Sparks Fly. Amid the cathedral-spired Gothic-solid buildings at Yale University, Art Historian Vincent Scully Jr., 45, excitedly defines the aim of his teaching as putting "the right word together with the visual fact so that all of a sudden sparks fly and a new skill is born: the ability to see."

Scully's soaring lectures on architecture every year enroll no less than one-fifth of all Yale undergraduates—plus some 100 non-enrolled auditors who may catch him for four years and never hear precisely the same lecture twice. Waiting for the lights to dim for his slides, Scully paces head down like a halfback about to take the field. Then he swings his 10-ft. pointer, whomps the screen as if to destroy a bad building, jabs it like a fencer to stress a point —and buildings take on life. "What does a building want to be?" he will ask. "How does that building want to say hello to you?"

The screen shows Le Corbusier's Villa Savoye, a 1930 country home near Paris. "Le Corbusier exposes you up in space. It is as if you were in a ship. It's as if he's saying, 'You can't merge with nature.' You are a man. You want things that nature doesn't want. You would like to live forever, and nature will kill you. So you stand and you look at nature, framed out there on the horizon. You are an urban dweller who is trying to make contact with it, and in a very fundamental sense you can never really do so except on a level of profound melancholy."

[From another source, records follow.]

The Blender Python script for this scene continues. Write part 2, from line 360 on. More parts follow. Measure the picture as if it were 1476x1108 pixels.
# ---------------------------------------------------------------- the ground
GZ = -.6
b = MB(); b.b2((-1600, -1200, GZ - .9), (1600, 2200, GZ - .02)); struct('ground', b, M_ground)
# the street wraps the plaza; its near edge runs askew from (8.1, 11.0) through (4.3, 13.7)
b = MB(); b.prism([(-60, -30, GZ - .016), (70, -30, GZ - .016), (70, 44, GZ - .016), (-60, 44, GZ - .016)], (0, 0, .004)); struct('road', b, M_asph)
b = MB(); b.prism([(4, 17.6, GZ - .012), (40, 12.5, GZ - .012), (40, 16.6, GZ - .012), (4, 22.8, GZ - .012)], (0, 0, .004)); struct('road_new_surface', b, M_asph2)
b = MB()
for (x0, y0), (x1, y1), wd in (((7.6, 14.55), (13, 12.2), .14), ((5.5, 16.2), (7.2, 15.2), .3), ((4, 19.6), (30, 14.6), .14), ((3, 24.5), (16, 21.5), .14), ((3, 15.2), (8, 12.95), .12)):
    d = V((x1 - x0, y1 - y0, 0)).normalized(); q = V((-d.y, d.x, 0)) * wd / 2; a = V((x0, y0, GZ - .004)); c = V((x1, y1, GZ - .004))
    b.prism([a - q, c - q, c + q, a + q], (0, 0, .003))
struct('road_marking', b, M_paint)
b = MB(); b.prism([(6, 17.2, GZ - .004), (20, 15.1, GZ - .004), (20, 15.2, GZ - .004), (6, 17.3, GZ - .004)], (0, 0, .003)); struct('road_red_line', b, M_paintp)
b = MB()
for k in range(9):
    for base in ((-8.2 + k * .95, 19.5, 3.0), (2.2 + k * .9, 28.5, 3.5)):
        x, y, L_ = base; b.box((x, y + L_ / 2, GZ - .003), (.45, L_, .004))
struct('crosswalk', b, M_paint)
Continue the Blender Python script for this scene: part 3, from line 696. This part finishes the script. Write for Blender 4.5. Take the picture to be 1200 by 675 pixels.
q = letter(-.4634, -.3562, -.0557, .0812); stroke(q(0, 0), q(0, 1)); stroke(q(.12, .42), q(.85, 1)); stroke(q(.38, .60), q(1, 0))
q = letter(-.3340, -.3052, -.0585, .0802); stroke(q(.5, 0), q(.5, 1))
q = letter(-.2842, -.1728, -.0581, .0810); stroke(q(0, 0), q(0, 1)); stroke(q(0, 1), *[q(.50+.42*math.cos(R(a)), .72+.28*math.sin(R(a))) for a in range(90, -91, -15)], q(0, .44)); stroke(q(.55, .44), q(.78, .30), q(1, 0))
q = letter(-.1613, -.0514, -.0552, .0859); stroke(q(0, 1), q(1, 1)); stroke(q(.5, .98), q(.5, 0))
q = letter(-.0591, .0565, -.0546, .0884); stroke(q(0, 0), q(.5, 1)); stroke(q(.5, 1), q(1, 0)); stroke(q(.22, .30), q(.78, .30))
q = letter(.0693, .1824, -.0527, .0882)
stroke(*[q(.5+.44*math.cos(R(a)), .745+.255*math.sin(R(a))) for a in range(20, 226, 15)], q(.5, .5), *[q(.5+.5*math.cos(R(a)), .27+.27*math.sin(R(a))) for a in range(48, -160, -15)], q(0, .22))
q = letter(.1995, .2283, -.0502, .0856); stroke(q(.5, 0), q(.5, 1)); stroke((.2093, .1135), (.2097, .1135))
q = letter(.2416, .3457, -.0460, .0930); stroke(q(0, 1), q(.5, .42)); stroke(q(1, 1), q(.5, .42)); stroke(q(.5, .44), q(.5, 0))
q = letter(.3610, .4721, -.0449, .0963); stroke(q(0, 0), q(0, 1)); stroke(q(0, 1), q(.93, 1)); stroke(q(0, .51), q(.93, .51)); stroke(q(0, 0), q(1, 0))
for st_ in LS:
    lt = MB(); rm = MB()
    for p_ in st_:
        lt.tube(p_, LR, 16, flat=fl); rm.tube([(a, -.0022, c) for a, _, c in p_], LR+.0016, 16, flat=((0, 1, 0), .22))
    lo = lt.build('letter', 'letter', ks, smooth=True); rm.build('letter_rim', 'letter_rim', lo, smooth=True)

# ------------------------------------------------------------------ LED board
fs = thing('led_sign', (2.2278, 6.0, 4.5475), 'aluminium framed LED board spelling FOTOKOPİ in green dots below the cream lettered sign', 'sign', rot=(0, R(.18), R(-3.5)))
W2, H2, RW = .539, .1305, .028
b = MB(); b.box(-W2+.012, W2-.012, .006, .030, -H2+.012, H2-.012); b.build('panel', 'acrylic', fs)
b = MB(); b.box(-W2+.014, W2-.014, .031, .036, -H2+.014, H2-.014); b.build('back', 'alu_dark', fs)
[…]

Articulate, lyrical, passionate, Scully gets so entranced in lecturing that he once stepped back in the dark, fell four feet to the auditorium floor, leaped back up, still talking. The lectures seem to be spontaneous drama; yet Scully spends a full day planning each of them, selecting as many as 100 slides and changing the course every year because "I'm not the same person I was last year." Frenetic and lonely, Scully's whole life is an explosion. "You ought to hear him give his description of Y. A. Tittle's last year with the Giants," says his colleague Jerry Pollitt. "It's gripping, like Greek tragedy. He comes across like Euripides."

House of Jargon. Professors who profess with the passion of Athos, Scully and the eight others on TIME'S cover are enjoying new glory on nearly every college and university campus in the U.S., as academic administrators react to complaints that they have neglected teaching. To too many youngsters, it appears that those castles of knowledge they thought they were entering have turned out to be cardboard houses built of professorial jargon, Ph.D. pretentiousness, preoccupation with tenure and personal prestige.